Questa difficoltà è ben descritta da Agota Kristof quando, ricordando il suo iniziale spaesamento di profuga ungherese in Svizzera, non sapeva trovare le parole per dialogare con un conoscente autoctono: “Come spiegargli, senza offenderlo, e con le poche parole che so di francese, che il suo bel paese non è altro che un deserto, per noi rifugiati, un deserto che dobbiamo attraversare per giungere a quella che chiamano l’integrazione, l’assimilazione.“[3]
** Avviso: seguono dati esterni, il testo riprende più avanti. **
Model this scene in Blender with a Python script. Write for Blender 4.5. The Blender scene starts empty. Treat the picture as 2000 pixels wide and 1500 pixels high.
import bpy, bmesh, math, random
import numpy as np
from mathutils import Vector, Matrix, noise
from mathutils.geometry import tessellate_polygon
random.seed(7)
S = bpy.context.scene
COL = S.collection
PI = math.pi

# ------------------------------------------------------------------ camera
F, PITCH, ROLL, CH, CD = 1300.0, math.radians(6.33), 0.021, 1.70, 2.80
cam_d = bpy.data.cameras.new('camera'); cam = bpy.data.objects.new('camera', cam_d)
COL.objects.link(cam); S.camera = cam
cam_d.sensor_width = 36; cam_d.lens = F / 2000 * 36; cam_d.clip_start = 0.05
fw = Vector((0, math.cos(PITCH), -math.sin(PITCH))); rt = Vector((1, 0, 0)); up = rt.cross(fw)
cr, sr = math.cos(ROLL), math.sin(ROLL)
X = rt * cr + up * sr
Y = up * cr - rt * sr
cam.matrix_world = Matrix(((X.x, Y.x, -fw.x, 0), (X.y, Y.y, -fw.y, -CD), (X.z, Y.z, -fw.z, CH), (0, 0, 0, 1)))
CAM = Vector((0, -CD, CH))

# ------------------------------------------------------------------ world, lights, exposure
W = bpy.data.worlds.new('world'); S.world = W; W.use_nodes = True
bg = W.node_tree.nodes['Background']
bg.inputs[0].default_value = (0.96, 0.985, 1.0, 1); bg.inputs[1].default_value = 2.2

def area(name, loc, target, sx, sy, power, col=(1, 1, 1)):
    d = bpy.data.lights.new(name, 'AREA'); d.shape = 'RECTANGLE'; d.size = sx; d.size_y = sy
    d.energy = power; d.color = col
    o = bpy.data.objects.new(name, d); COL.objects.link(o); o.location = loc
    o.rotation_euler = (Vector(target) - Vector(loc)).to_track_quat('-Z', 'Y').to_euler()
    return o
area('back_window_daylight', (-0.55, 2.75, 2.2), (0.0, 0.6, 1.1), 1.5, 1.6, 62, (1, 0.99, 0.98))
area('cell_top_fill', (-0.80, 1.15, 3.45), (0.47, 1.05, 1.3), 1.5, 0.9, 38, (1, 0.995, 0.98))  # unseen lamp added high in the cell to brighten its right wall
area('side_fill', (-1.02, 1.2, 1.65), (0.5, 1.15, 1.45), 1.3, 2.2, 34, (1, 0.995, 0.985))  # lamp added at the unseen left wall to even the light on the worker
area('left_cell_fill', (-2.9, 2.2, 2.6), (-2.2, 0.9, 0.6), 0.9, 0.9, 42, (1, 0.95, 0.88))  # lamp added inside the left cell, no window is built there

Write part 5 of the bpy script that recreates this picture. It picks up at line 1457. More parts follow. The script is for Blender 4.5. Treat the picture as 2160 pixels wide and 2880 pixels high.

Ma quando le scelte politiche mirano a rendere invisibili le persone emigrate dal loro paese, non istituendo percorsi di integrazione sistematici e, ancor più colpevolmente, agitando spauracchi di invasioni o di sostituzioni etniche, riducendo le persone a dati statistici senza nome né volto, si assiste ad un processo di separazione sociale che rende lo straniero un anonimo esemplare appartenente a una categoria astratta e stereotipata. E sappiamo che responsabilità e solidarietà, fonti di ogni etica, sono legate tra loro e che si assiste a una riduzione della solidarietà in misura inversamente proporzionale allo sviluppo tecnico-economico; a questo si aggiunga che in particolare, riprendendo le parole di Bauman, “la responsabilità viene messa a tacere quando si erode la prossimità; essa può alla fine trasformarsi in avversione una volta che i soggetti umani a noi vicini siano trasformati in ‘altri’” [4].
Nel nostro mondo interconnesso assistiamo a un paradosso: le persone immigrate con i cellulari comunicano con il loro mondo di provenienza in una prossimità digitale che si rivela più stretta di quella interpersonale, che potrebbe avere luogo con i propri vicini di casa.
Mi chiedo se nelle nostre città saremo capaci di creare nuove occasioni che aprano all’accoglienza, se sapremo condividere spazi e attività adatti a comunicare con persone giunte in Italia da paesi lontani, senza muri invisibili fatti di diffidenza.
[1] Marco Aime, Cultura, Bollati Boringhieri, Torino, 2013, p. 81.
[2] Danilo Dolci, Dal trasmettere al comunicare. Non esiste comunicazione senza reciproco adattamento creativo, 4 ed., Milano, Edizioni Sonda, 2021. La prima edizione è del 1988.
[3] Agota Kristof, L’analfabeta, Edizioni Casagrande, Bellinzona, 2005, p. 41.
[4] La citazione è tratta da Zygmunt Bauman, Modernità e olocausto, Bologna, il Mulino, 2010, p.250; ho ripreso una considerazione tratta dalla conclusione del saggio, che studia un comportamento sociale, particolarmente devastante nell’Olocausto, che permane ancora pericolosamente attuale in alcuni tratti delle società burocratizzate di oggi.